Look through the data below and work out how many lines contain the string "scene". Give the number alone.

> DATA BLOCK
* START *

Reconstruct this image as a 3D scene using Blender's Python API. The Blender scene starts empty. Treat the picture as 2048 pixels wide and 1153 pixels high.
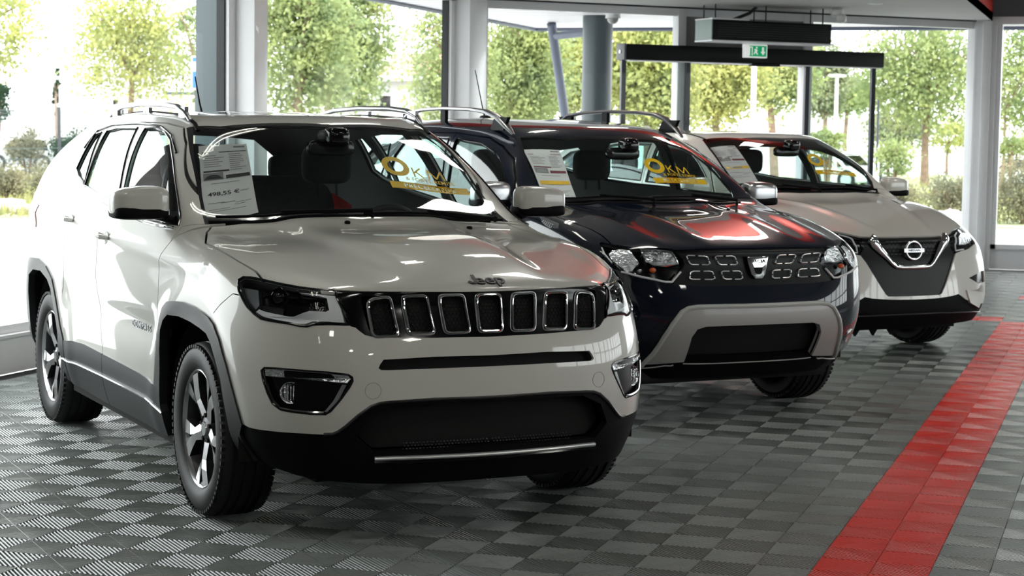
import bpy, bmesh, math, random
import numpy as np
from mathutils import Vector, Matrix
from mathutils.bvhtree import BVHTree
from mathutils.geometry import intersect_point_line
C = bpy.context.scene.collection
# ------------------------------------------------------------------ camera, sky, exposure
U = 0.2035                                   # one chequer square of the floor, metres
cam_data = bpy.data.cameras.new('camera'); cam = bpy.data.objects.new('camera', cam_data); C.objects.link(cam)
cam_data.sensor_width = 36.0; cam_data.lens = 3793.1 * 36 / 2048; cam_data.clip_end = 600; cam_data.clip_start = 0.05
def cam_matrix(yaw, pitch, roll, loc):
    f = Vector((math.cos(yaw)*math.cos(pitch), math.sin(yaw)*math.cos(pitch), -math.sin(pitch)))
    r = f.cross(Vector((0, 0, 1))).normalized(); u = r.cross(f)
    c, s = math.cos(roll), math.sin(roll)
    R, V = c*r + s*u, -s*r + c*u
    m = Matrix((( R.x, V.x, -f.x), (R.y, V.y, -f.y), (R.z, V.z, -f.z))).to_4x4()
    return Matrix.Translation(loc) @ m
cam.matrix_world = cam_matrix(1.8875, 0.0815, 0.0140, (3.7021, -6.3403, 1.5536))
bpy.context.scene.camera = cam
# ------------------------------------------------------------------ sky, lamps of the hall, exposure
sc = bpy.context.scene
sc.view_settings.view_transform = 'Standard'; sc.view_settings.look = 'None'; sc.view_settings.exposure = 0.26; sc.view_settings.gamma = 1.0; sc.view_settings.use_curve_mapping = False
cam_data.dof.use_dof = True; cam_data.dof.focus_distance = 7.7; cam_data.dof.aperture_fstop = 7.5
wd = bpy.data.worlds.new('overcast_sky'); sc.world = wd; wd.use_nodes = True; wn = wd.node_tree
bg = wn.nodes['Background']; bg.inputs['Color'].default_value = (1.0, 1.0, 1.0, 1); bg.inputs['Strength'].default_value = 5.4
_tc = wn.nodes.new('ShaderNodeTexCoord'); _sp = wn.nodes.new('ShaderNodeSeparateXYZ'); _rp = wn.nodes.new('ShaderNodeValToRGB'); _nz = wn.nodes.new('ShaderNodeTexNoise'); _mx = wn.nodes.new('ShaderNodeMixRGB')
_rp.color_ramp.elements[0].position = .48; _rp.color_ramp.elements[0].color = (.35, .36, .36, 1); _rp.color_ramp.elements[1].position = .52; _rp.color_ramp.elements[1].color = (.96, .98, 1.0, 1)
_nz.inputs['Scale'].default_value = 2.5; _nz.inputs['Detail'].default_value = 3; _mx.blend_type = 'MULTIPLY'; _mx.inputs[0].default_value = .25
wn.links.new(_tc.outputs['Generated'], _sp.inputs[0]); _ma = wn.nodes.new('ShaderNodeMath'); _ma.operation = 'MULTIPLY_ADD'; _ma.inputs[1].default_value = .5; _ma.inputs[2].default_value = .5
wn.links.new(_sp.outputs['Z'], _ma.inputs[0]); wn.links.new(_ma.outputs[0], _rp.inputs[0]); wn.links.new(_tc.outputs['Generated'], _nz.inputs['Vector'])
wn.links.new(_rp.outputs[0], _mx.inputs[1]); wn.links.new(_nz.outputs['Fac'], _mx.inputs[2]); wn.links.new(_mx.outputs[0], bg.inputs['Color'])
sun_data = bpy.data.lights.new('sun', 'SUN'); sun_data.energy = 1.6; sun_data.angle = .6; sun_data.color = (1, .97, .9)
sun = bpy.data.objects.new('sun', sun_data); C.objects.link(sun); sun.rotation_euler = (math.radians(38), math.radians(22), 0)
sc.cycles.max_bounces = 10; sc.cycles.transparent_max_bounces = 24; sc.cycles.diffuse_bounces = 5; sc.cycles.glossy_bounces = 5; sc.cycles.transmission_bounces = 6
sc.cycles.caustics_reflective = False; sc.cycles.caustics_refractive = False; sc.cycles.sample_clamp_indirect = 6.0
sc.cycles.use_denoising = True
# ------------------------------------------------------------------ materials
def _c(c): return (c[0], c[1], c[2], 1.0)
def mat(name, col, rough=.5, metal=0., coat=0., spec=.5, vary=0., scale=8., bump=0., emit=None, estr=0., alpha=1., trans=0., coat_rough=.03, ior=1.5):
    m = bpy.data.materials.new(name); m.use_nodes = True; nt = m.node_tree; b = nt.nodes['Principled BSDF']
    b.inputs['Base Color'].default_value = _c(col); b.inputs['Roughness'].default_value = rough; b.inputs['Metallic'].default_value = metal
    b.inputs['Coat Weight'].default_value = coat; b.inputs['Coat Roughness'].default_value = coat_rough
    b.inputs['Specular IOR Level'].default_value = spec; b.inputs['IOR'].default_value = ior
    if trans: b.inputs['Transmission Weight'].default_value = trans
    if emit: b.inputs['Emission Color'].default_value = _c(emit); b.inputs['Emission Strength'].default_value = estr
    if vary or bump:
        tc = nt.nodes.new('ShaderNodeTexCoord'); n = nt.nodes.new('ShaderNodeTexNoise'); n.inputs['Scale'].default_value = scale; n.inputs['Detail'].default_value = 4
        nt.links.new(tc.outputs['Object'], n.inputs['Vector'])
        if vary:
            r = nt.nodes.new('ShaderNodeValToRGB'); r.color_ramp.elements[0].position = .3; r.color_ramp.elements[1].position = .7
            r.color_ramp.elements[0].color = _c([x*(1-vary) for x in col]); r.color_ramp.elements[1].color = _c([min(1, x*(1+vary)) for x in col])
            nt.links.new(n.outputs['Fac'], r.inputs[0]); nt.links.new(r.outputs[0], b.inputs['Base Color'])
        if bump:
            p = nt.nodes.new('ShaderNodeBump'); p.inputs['Strength'].default_value = bump; p.inputs['Distance'].default_value = .01
            nt.links.new(n.outputs['Fac'], p.inputs['Height']); nt.links.new(p.outputs['Normal'], b.inputs['Normal'])
    return m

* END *

> RESULT FOR THIS EXERCISE
4